Laptops are the areas thats had the most progress because intel (and amd) has focused on power usage more than all out performance.
My 10 year old Core 2 Duo laptop is now struggling noticeably after the performance hit of the Meltdown & Spectre patches, so I'm keen to see which Ryzen-based laptops will be good buys.
But I've noticed many are not getting laptops either just prefer to use phone and work pc if they need to and perhaps a tablet at home
The growth in CPU performance has been pretty small for the last 5 years, throw in high RAM and GPU prices and you got your explanation. Remember the days when Pentium 3 to Pentium 4 was a huge difference? That was just 1 generation! Nowadays, it's hard to tell the performance difference between a 4700k and 7700k without benchmarks to prove it.
Initial Pentium 4's were slower than the best Pentium 3, there are better examples but I know what you mean :D
Back in the '90s I used to only upgrade when I could buy a CPU that was at least twice as powerful as what I was running in key benchmarks. I am starting to wonder if there will *ever* be cpus that are usefully twice as fast as currently available CPUs.
I think at this point we are largely down to replacements for PCs that break for home users or go over the 3 or 4 year lease agreement for business models.
I think that nowadays the issue is less of raw performance, and more what "possibly performance enhancing" features are in the newer CPUs compared to the older models. Things like AVX can make a noticeable positive performance impact in applications designed to use it, when the general processing speed is the same as that of the previous generation.
I look forward to when I can replace my E5-1620 (v1) with something generally twice as fast, but that won't be for a good half-decade at this rate (especially if/when Intel find their hardware Meltdown fixes slow things down!).
We've just had a 2x performance increase across a generation. Just over a year ago a 4C8T CPU around 4 GHz was respectable, nowadays you can get 8C16T at around 4 GHz for similar money. Laptops used to be chuffed with 2C4T, now 4C8T is common. Not the chipmakers fault if the benchmarks you're using don't use their chips properly :P
A 1700 provides twice the compute at half the TDP
My point was that raw per-core performance just hasn't improved at the same rate. Most of the improvements we've seen, core count included, require software support to take advantage of these improvements. A per-core boost of +100% would be instantly noticeable with all software, regardless of how old it is/how it was designed.
Have you tried writing software to take advantage of multiple cores? It's not easy, and you definitely don't get 100% scaling.
So no, we definitely have not had a 2x performance increase across a generation. We've had an up-to 2x processing capacity increase across a generation.

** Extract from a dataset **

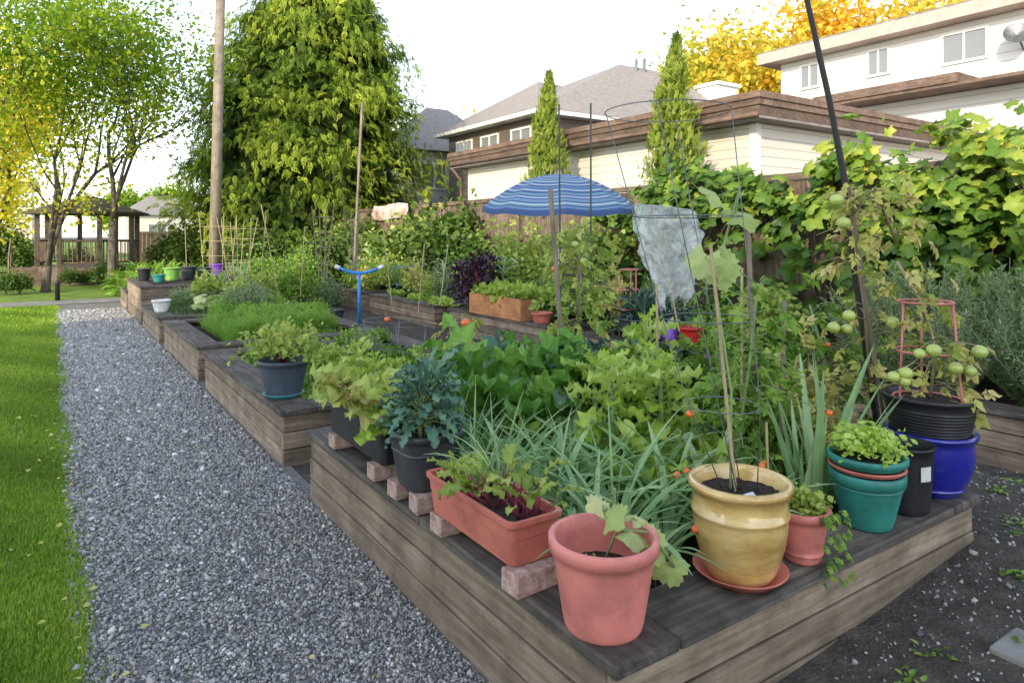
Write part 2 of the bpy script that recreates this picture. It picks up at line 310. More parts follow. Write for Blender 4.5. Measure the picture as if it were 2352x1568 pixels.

I'm not convinced a 100% increase is possible. Well not at the high end, perhaps in laptops where perf per watt matters.
Thanks to semiconductor physics, it is hard to clock faster and switches to 7nm and smaller aren't likely to help. Clocks beyond 3GHz get you diminishing returns, and current desktop processors clock at 4GHz.
Thanks to instruction set architecture fundamentals, going beyond issuing 3 instructions per clock is into diminishing returns (2 if you care more about power usage) and current processors are already up to 4 or 5 issue width.
In the past, Moore's Law has meant twice the transistors every 18 months to find a use for and those process improvements also drove clock frequency up, but now those bottlenecks have moved so process shrinks don't help so much.
So you can't clock at 8GHz without doing much less work per clock, and you can't issue 10 instructions in parallel (because every 6th instruction is a jump so that means predicting two jumps per clock which would get messy).